Natural Resources

Bill to address nuclear, hydrogen workforce needs considered

The Natural Resources Committee heard testimony Feb. 16 on a measure that would require the state Department of Economic Development to create a work group to determine the workforce training needs of the nuclear and hydrogen industries.

Sen. Bruce Bostelman
Sen. Bruce Bostelman

Brainard Sen. Bruce Bostelman, sponsor of LB568, said the work group would collaborate with Nebraska’s community and state colleges to develop coursework and programs that would make the state a leader in nuclear and hydrogen industry training.

Testifying in support of the bill was David Madcharo, energy generation operations program director at Southeast Community College. He said companies around the country are seeking to partner with states to train the next generation of workers needed to operate advanced nuclear reactors and fill other critical infrastructure jobs.

“I think this is a golden opportunity for us to step forward,” Madcharo said.

Amy Ostermeyer of Monolith also testified in support of LB568. She said the company, which uses electricity to turn natural gas into carbon black and hydrogen at a plant near Hallam, plans to begin construction on a second plant in Nebraska next year and needs more highly skilled workers, including engineers, operations managers, plant operators and software developers.

“This important bill will provide the resources and collaboration that is needed to sustain and grow Nebraska’s position on the forefront of the hydrogen and nuclear industries,” Ostermeyer said.

Also in support was Ross McConnell, president of DZ Atlantic, which provides maintenance and construction services to many of the country’s nuclear plants, including Cooper Nuclear Station near Brownville. He said the country faces a “critical” shortage of skilled craft workers such as carpenters, pipefitters and welders.

“Workforce development efforts like these proposed in this bill will build a valuable pool of skilled labor right here in Nebraska and will connect those trained residents to plentiful, good-paying and flexible careers,” he said.

Tom Kent testified in support of LB568 on behalf of the Nebraska Public Power District and the Nebraska Power Association.
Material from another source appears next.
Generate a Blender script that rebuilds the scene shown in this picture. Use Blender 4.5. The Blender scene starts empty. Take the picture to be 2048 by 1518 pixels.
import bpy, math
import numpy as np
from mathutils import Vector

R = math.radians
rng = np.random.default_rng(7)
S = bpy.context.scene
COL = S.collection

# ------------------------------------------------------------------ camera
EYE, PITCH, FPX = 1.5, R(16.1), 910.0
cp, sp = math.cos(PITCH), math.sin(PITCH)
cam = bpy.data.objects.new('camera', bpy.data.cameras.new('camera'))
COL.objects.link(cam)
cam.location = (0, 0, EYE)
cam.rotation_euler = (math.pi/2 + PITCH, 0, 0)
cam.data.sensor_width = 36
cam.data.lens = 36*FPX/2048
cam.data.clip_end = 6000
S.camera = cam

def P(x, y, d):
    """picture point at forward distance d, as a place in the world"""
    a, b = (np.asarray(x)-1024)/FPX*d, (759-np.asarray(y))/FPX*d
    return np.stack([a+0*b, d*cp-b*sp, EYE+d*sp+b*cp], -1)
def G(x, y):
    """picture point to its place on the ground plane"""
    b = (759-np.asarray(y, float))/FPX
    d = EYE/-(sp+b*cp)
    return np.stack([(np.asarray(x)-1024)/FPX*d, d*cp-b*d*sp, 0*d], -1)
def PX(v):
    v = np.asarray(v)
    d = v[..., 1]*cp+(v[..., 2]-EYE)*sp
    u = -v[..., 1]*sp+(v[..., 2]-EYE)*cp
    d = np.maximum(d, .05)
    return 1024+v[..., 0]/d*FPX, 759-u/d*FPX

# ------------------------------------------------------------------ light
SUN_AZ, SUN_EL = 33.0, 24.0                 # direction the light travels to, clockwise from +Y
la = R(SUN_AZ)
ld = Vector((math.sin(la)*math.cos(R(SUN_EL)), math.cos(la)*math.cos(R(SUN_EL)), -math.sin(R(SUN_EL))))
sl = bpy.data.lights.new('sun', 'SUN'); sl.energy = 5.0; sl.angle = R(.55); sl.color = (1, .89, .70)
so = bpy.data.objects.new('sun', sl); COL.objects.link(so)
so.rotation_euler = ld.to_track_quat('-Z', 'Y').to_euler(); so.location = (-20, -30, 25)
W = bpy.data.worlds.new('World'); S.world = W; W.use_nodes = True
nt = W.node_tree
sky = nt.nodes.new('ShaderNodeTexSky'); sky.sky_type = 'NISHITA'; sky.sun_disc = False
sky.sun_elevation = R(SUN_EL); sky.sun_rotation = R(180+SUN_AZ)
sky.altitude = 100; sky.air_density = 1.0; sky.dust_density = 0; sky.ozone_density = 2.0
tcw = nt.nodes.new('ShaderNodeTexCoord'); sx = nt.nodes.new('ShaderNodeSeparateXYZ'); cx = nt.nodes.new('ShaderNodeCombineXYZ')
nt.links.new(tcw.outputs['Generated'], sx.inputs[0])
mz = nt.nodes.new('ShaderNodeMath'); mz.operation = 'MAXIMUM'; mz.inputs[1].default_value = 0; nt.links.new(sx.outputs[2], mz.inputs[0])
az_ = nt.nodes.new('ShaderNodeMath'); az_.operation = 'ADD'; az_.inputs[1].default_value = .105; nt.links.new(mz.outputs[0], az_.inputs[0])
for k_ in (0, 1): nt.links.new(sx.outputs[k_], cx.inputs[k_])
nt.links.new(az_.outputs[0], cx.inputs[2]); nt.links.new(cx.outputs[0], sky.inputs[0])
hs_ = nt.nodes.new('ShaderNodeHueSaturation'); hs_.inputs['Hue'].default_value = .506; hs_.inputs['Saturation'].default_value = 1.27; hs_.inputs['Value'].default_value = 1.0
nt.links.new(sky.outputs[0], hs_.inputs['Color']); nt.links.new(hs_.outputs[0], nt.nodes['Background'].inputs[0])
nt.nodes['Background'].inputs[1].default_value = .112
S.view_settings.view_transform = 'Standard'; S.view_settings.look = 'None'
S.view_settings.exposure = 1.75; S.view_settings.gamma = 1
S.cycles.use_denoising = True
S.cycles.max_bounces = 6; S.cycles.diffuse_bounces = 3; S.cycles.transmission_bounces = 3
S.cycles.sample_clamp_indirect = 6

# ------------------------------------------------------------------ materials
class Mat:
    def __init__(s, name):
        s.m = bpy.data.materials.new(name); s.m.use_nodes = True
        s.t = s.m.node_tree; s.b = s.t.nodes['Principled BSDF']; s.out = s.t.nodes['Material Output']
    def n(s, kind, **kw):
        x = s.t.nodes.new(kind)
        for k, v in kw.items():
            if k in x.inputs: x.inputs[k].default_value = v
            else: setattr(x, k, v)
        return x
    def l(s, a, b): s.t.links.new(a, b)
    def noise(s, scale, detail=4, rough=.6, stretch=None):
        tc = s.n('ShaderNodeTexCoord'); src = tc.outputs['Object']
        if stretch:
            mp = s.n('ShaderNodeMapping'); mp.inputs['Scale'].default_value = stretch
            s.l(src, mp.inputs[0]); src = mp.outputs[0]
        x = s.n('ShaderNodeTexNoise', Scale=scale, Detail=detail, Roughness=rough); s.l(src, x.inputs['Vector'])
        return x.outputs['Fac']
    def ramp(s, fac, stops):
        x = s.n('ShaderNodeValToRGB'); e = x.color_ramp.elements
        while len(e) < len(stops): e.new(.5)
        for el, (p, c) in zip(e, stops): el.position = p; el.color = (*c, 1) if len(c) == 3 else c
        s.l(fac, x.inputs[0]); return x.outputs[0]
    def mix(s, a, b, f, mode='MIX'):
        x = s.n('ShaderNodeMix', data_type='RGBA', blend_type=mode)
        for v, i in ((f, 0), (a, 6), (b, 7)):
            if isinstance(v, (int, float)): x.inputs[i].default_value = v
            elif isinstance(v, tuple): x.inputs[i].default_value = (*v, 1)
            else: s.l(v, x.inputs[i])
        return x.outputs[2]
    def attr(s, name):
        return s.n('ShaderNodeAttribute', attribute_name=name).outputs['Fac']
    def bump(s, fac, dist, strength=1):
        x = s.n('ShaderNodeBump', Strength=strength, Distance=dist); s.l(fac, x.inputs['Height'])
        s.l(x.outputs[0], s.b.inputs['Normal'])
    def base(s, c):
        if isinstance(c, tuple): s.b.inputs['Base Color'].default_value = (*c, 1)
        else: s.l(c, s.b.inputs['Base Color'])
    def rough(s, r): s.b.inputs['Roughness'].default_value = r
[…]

He said the shortage of qualified workers recently forced NPPD to leave Cooper Nuclear Station offline for longer than planned during refueling.

Additionally, Kent said, NPPD is researching the possibility of incorporating small modular nuclear reactors into its electricity generation fleet and is leading an effort to make Nebraska a regional hydrogen hub under a U.S. Department of Energy program.

“To ensure Nebraska is prepared to meet the demand for employees to fill jobs in these promising fields, industry and education institutions must work together to develop the necessary programs and curriculum to train these employees,” he said.

No one testified in opposition to the bill and the committee took no immediate action on it.